Great suggestions in this tread. Will have to try some of these mentions as well.
jorg
My VCAs (Doepfer) have more than one CV input; Velocity goes to one of the CV inputs, alongside the envelope generator's input. The mapping is most sensible on an exponentially controlled VCA, but I've also done it on the linear one.

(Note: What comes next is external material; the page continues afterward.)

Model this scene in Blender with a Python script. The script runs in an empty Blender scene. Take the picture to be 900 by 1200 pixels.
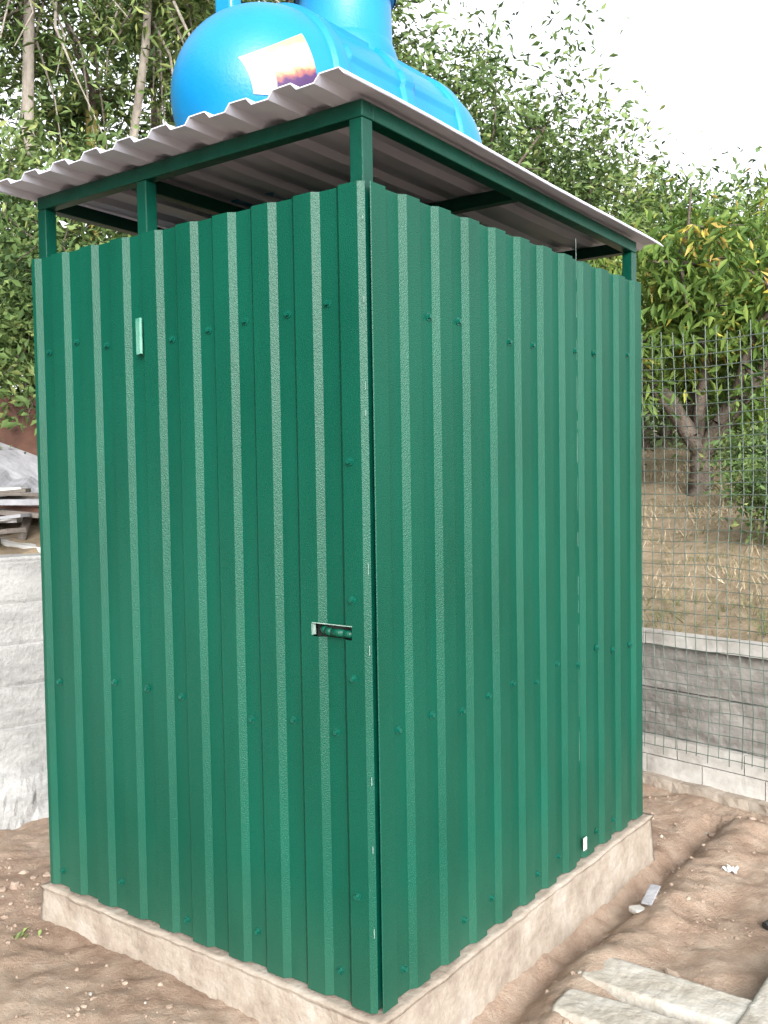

Of course, that's just the most basic and obvious use of velocity; others here have suggested many more creative uses.
mritenburg
Is this a trick question? I typically patch velocity to the velocity inputs on my 292e's to dynamically control amplitude and frequency with velocity voltages.
blaythe.steuer
I think it would be fun to patch velocity to a filter cut off so the harder you hit it the brighter it is. Seems intuitive to me!
witchbutter
To add to the plethora of good answers:

I usually use velocity to mod a parameter on full voice modules (like elements) in some way that makes the sound brighter. So one the sequencer I am presently using the velocity out is a gate -> any envelope -> mutable elements brightness. Of course, it's modular so you can route it to anything you like and therein lies the fun.
Homepage Englisch
Just me wrote:
Velocity out to comparator. At above set point, send flip flop signal to sequencer start run.


This.

Comparator for the win. Instead of "legato" or "retrigger" modes you can have anything in between. Set the threshold to a desired level and connect comparator to filter envelope or something. Press a key, you hear a note. Press another key but harder, envelope will retrigger.